How to measure customer lifetime value as part of ROI
The great thing about the recent evolution of the customer journey analytics landscape is the increased focus on long-term value. Because tools enable you to focus more on measuring the whole customer journey, including non-transactional elements, you can understand how engagement drives loyalty and ultimately value, both to the customer, and to the business. It means you can link “non-transactional” activities on your app, for instance, – such as logins, my account interactions, or – to a longer-term value.
Clearly, this is very important and valuable, as it moves the business away from focusing solely on customer acquisition, which is still important of course, but is more expensive generally than keeping existing customers. Customer journey analytics also enables the business to use first-party data a lot more, and so moves away from a dependence on third party marketing data. But fundamentally, it’s about a philosophy of taking a longer-term view, and delivering customer lifetime value as a key part of any ROI for your digital activities.
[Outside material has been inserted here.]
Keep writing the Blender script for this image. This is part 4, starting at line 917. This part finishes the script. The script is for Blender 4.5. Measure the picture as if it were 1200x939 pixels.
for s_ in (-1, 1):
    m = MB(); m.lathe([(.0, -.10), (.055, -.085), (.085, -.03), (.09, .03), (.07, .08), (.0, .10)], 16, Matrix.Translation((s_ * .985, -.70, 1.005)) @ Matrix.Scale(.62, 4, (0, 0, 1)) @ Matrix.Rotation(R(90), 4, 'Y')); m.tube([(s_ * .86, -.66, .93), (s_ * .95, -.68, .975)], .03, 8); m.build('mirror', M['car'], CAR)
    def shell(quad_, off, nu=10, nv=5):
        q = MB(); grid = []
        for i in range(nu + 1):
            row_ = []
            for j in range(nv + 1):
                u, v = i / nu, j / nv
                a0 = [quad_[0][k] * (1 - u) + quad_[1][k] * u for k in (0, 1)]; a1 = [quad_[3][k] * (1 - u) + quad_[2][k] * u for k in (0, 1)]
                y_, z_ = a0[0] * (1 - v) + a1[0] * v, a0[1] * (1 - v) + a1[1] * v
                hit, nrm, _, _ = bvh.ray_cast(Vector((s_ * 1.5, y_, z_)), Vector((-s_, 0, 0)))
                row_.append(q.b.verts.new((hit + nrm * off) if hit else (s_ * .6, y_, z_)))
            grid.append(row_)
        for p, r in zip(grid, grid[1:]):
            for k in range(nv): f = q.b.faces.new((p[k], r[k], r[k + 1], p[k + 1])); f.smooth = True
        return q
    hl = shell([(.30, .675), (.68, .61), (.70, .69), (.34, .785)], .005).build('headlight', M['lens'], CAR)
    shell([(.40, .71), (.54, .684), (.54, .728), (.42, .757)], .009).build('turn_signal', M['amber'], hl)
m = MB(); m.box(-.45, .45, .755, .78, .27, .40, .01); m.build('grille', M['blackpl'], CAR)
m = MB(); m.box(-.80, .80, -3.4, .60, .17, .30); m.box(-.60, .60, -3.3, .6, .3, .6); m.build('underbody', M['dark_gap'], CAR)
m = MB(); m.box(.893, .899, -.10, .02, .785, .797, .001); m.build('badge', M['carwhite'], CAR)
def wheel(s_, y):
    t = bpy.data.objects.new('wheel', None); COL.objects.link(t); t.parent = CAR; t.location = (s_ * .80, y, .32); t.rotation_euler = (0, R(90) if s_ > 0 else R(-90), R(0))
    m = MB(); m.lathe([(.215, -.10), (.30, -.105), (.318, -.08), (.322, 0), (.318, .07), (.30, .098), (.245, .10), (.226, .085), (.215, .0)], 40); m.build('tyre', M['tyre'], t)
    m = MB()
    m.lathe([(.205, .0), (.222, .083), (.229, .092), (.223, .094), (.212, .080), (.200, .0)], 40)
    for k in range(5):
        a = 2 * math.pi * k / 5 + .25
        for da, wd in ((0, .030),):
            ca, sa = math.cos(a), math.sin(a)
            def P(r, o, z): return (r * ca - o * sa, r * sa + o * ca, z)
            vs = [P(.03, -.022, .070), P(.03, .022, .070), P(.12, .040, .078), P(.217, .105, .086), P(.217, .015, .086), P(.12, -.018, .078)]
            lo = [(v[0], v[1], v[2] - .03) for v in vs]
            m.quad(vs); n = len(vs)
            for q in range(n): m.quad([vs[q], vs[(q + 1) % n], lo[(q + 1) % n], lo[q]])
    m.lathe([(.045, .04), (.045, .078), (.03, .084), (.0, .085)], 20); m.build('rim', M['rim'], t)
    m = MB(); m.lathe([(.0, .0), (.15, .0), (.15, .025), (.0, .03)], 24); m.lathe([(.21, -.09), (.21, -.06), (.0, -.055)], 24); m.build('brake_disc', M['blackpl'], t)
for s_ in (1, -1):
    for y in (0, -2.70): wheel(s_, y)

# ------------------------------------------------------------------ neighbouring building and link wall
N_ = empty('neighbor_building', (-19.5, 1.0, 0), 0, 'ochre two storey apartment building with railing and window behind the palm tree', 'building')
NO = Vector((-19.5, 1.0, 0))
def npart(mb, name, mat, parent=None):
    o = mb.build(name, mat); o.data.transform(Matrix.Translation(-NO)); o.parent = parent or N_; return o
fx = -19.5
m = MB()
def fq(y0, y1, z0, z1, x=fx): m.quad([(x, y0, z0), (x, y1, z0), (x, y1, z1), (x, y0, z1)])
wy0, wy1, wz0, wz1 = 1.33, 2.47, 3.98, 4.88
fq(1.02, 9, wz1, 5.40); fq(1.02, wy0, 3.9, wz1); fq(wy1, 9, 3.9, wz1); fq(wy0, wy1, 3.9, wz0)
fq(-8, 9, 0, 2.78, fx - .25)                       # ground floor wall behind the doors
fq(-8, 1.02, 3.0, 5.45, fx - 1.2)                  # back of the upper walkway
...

However, at a practical level, this comes with some challenges. With short-term metrics, like acquisition, it’s a lot easier to link your activities to the defined benefit – did the customer buy the product, or subscribe, or whatever it might be. But this has no consideration as to whether that customer will hang around in the future – they could be a bargain hunter, and so only look for discounts, in which case they are actually a negative impact on the overall business.
The problem with a longer-term view is that you can’t show the value so easily.
Either have to wait longer to really understand the impact of your marketing activities, or you need a series of proxy metrics which you have otherwise demonstrated are part of the journey to lifetime value, or you need an insight programme, or a predictive model, to show that value. And so, often, businesses give up on such metrics, and such programmes, and end up focusing on short-term value again.
So, how can you break out of this “vicious cycle” of only focusing on the short-term impact, and look to long-term value? Here are some tips.
- Use customer lifetime value as your North Star metric. This is the metric that should guide all of your decision-making, from product development to marketing campaigns. By orienting your entire company around this metric, you’ll be able to make sure that everyone is working towards the same goal.
- Ensure commitment to this approach comes from the top. Especially in the current economic climate, there will be a temptation to focus on short-term value. But this is actually misguided. In a downturn, the best approach is to focus on your most valuable, long-term customers, as they are the ones that will help you through, and they are also the ones that will most value what you do for them. But understanding this takes a long-term vision and a commitment to these long-term value drivers.
- Make sure you have a clear understanding of your customer journey. This will help you identify which activities are most likely to generate long-term value. Once you have this understanding, you can start to focus on these activities and invest more resources in them.
- Use predictive modelling to estimate the future value of your customers. This will help you understand which customers are most valuable and how to best allocate your resources.
- Use customer surveys to constantly check in on customer satisfaction levels. This will help you identify any potential problems early on and take steps to prevent them from becoming bigger issues.
- Use cohort analysis to track groups of customers over time. This will help you see how different groups of customers interact with your product or service and identify any trends.
- To start off with, link your activities to customer behaviour, not just transactions. If you can show that your app or your website is being used more, or that engagement is increasing, then this is a valuable metric in its own right. It doesn’t necessarily have to be linked to immediate revenue, but it’s a valuable marker of progress. And you can also then evolve your activities and insights as you develop your programme.
Customer lifetime value is a difficult metric to focus on, but it’s one that is becoming increasingly important. By orienting your company around this metric, you can make sure that everyone is working towards the same goal. And by using the right tools and techniques, you can start to focus on the activities that generate long-term value.